Comment détecter la bascule ?

Est-ce que c’est assez simple de savoir si on est encore en système de comptage ou si on est passé en système de mort subite ? À l’époque nous proposions (je n’ai pas changé d’avis) de se décaler un peu dans le temps pour percevoir où l’on se situe. On fait varier un paramètre pour mieux ressentir où on se trouve vis-à-vis de l’équilibre. Par exemple je travaille sur un produit et j’hésite à me lancer dans une nouvelle démarche sur un nouvel usage. Si je suis en système de comptage, autant le faire. Mais le suis-je encore ? Est-ce que l’évènement E associé au produit n’est pas trop proche ? Pour le ressentir je me projette dans le temps, j’essaye ce nouvel usage (je prends ce risque), et finalement cela ne marche pas, est-ce que je me retrouve dans une situation convenable (pas de mort subite) ? Oui ? Je suis encore en système de comptage (je peux augmenter mes risques). Non ! Je suis en fait déjà passé en système de mort subite (je dois limiter mes risques). Je ne sais pas ! Je suis en plein dans la zone d’équilibre, et là, mauvaise nouvelle, il n’y a pas de réponse.

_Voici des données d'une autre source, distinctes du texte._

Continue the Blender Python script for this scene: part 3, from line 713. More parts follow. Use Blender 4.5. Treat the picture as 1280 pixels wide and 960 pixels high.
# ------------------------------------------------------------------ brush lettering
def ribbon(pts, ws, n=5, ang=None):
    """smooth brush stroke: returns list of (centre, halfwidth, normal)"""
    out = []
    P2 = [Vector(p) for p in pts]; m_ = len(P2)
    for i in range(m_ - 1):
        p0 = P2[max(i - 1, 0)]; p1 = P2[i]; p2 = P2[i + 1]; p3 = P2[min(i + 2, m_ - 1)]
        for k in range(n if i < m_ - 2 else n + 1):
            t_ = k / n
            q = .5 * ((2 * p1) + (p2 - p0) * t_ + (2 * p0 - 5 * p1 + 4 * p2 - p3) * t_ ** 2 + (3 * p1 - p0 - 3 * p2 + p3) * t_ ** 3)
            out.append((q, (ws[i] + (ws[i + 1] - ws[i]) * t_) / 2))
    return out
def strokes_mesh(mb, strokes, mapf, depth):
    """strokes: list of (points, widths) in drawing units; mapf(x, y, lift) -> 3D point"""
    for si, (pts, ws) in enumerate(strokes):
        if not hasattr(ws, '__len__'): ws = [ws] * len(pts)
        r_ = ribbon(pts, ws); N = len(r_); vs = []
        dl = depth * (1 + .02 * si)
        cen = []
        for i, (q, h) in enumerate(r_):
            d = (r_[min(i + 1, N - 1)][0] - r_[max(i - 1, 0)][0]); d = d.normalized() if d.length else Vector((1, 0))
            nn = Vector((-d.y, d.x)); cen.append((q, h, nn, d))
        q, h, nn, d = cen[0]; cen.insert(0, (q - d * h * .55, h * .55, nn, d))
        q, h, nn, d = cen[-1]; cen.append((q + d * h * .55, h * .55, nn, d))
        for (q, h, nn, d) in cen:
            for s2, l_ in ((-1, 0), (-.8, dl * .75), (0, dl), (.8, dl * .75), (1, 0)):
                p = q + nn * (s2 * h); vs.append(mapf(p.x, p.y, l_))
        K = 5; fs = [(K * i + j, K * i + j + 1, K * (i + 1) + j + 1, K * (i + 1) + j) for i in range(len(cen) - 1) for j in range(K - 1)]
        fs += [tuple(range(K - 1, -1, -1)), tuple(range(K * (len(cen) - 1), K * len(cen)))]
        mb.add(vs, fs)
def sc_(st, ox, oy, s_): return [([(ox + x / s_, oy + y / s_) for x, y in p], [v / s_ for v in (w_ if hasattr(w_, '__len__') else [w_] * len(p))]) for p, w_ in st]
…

Agilité et gestion des risques

À mes yeux l’agilité se défend comme un système de gestion des risques. Par exemple tel que je le détaille dans La disparition. Dans ce cadre aussi – la stratégie – l’agilité fait ses preuves. Son approche bout en bout, droit au but, maximisation de la valeur en minimisant l’effort, son travail sur l’émergence, est une façon d’optimiser notre capacité à prendre des risques (en les atténuant). Les risques seront beaucoup moins douloureux et on peut en prendre beaucoup plus. On augmente ainsi notre chance de gain (valeur, impact). L’agilité maximise le système de comptage, et repousse le système de mort subite.

Tempérament

Alexis finissait notre conversation en évoquant le tempérament nécessaire au product *er. Du tempérament, il en faut pour s’ouvrir aux risques, allez le plus loin possible, sans aller trop loin (tout ceci est aussi très proche des real options, et du dernier moment responsable du lean).

Aujourd’hui j’associerai cette notion de tempérament avec le Skin in the game de Nassim Nicolas Taleb. On va ressentir le passage de comptage à mort subite, on va avoir le tempérament d’avancer la prise de risque jusqu’au dernier moment responsable si et seulement si on est engagé, si et seulement on joue sa peau, sinon la mort subite n’a pas de sens, et on restera dans le brouillard.